**WHAT YOU HAVE TO DO:**
Gather all lines in the data that hold the string "objects".

**SOURCE MATERIAL:**
>>>>

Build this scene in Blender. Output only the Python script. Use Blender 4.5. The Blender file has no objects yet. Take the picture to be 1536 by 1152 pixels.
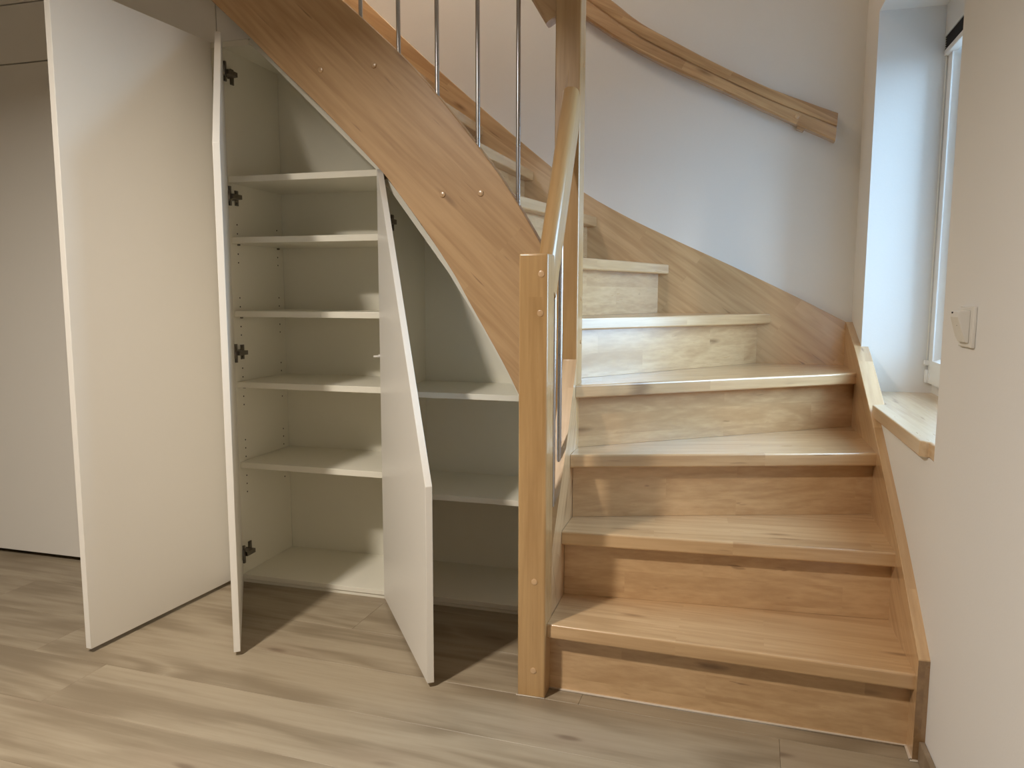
import bpy, bmesh, math, random
from mathutils import Vector, Matrix

random.seed(7)
S = bpy.context.scene
COL = S.collection

# ------------------------------------------------------------------ camera
F_PX, YAW, PITCH, ROLL = 1135.33, 0.2773, 0.1154, 0.0022
CAM = Vector((0.4616, -1.6755, 0.961))
fw = Vector((-math.sin(YAW) * math.cos(PITCH), math.cos(YAW) * math.cos(PITCH), -math.sin(PITCH)))
rt = Vector((math.cos(YAW), math.sin(YAW), 0))
up = rt.cross(fw)
r2 = rt * math.cos(ROLL) + up * math.sin(ROLL)
u2 = up * math.cos(ROLL) - rt * math.sin(ROLL)
cd = bpy.data.cameras.new('camera')
cd.sensor_width = 36.0
cd.lens = F_PX * 36.0 / 1536.0
cd.clip_start = 0.02
cam = bpy.data.objects.new('camera', cd)
COL.objects.link(cam)
cam.matrix_world = Matrix(((r2.x, u2.x, -fw.x, CAM.x), (r2.y, u2.y, -fw.y, CAM.y), (r2.z, u2.z, -fw.z, CAM.z), (0, 0, 0, 1)))
S.camera = cam

# ------------------------------------------------------------------ view, world, light
S.view_settings.view_transform = 'Standard'
S.view_settings.look = 'None'
S.view_settings.exposure = 0.0
S.view_settings.gamma = 1.0
S.view_settings.use_curve_mapping = False

SKY_COLOR, SKY_STRENGTH = (0.56, 0.775, 1.0), 12.0
LAMP_POWER, LAMP_COLOR, LAMP_SPREAD = 59.0, (1.0, 0.905, 0.79), 153.0
UPLAMP_POWER = 19.0
LAMP_POS = (-0.83, -1.46, 2.17)

w = bpy.data.worlds.new('sky')
S.world = w
w.use_nodes = True
bg = w.node_tree.nodes['Background']
bg.inputs['Color'].default_value = (*SKY_COLOR, 1)
bg.inputs['Strength'].default_value = SKY_STRENGTH

# the window opening guides the sampling of the sky light (a portal emits nothing itself)
pl = bpy.data.lights.new('window_portal', 'AREA')
pl.shape = 'RECTANGLE'
pl.size, pl.size_y = 1.19, 0.97
pl.cycles.is_portal = True
po = bpy.data.objects.new('window_portal', pl)
COL.objects.link(po)
po.location = (1.21, 0.535, 1.25)
po.rotation_euler = (0, math.radians(90), 0)

S.cycles.max_bounces = 10
S.cycles.diffuse_bounces = 6
S.cycles.glossy_bounces = 4
S.cycles.transparent_max_bounces = 8
S.cycles.caustics_reflective = False
S.cycles.caustics_refractive = False
S.cycles.sample_clamp_indirect = 6.0
S.cycles.use_denoising = True

# ------------------------------------------------------------------ dimensions (metres)
R = 0.18            # riser height
TT = 0.036          # tread thickness
YC = 0.4458         # front plane of the cupboards
XW = 0.883          # right wall
XT = 0.861          # inner face of the stringer on the right wall
YB = 1.2515         # back wall
YT = 1.2265         # inner face of the stringer on the back wall
NW = 0.068          # newel width
NH = 1.057          # newel height
SILL = 0.655
NI0, NI1, NTOP = 0.052, 1.0185, 1.846   # window niche
CEIL = 2.36
XL, YF, UPZ = -5.6, -6.2, 4.7


# ------------------------------------------------------------------ node helpers
def new_mat(name):
    m = bpy.data.materials.new(name)
    m.use_nodes = True
    nt = m.node_tree
    return m, nt, nt.nodes['Principled BSDF']


def nd(nt, t, **kw):
    n = nt.nodes.new(t)
    for k, v in kw.items():
        setattr(n, k, v)
    return n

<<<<

**OUTPUT BELOW:**
Build this scene in Blender. Output only the Python script. Use Blender 4.5. The Blender file has no objects yet. Take the picture to be 1536 by 1152 pixels.
cam = bpy.data.objects.new('camera', cd)
COL.objects.link(cam)
po = bpy.data.objects.new('window_portal', pl)
COL.objects.link(po)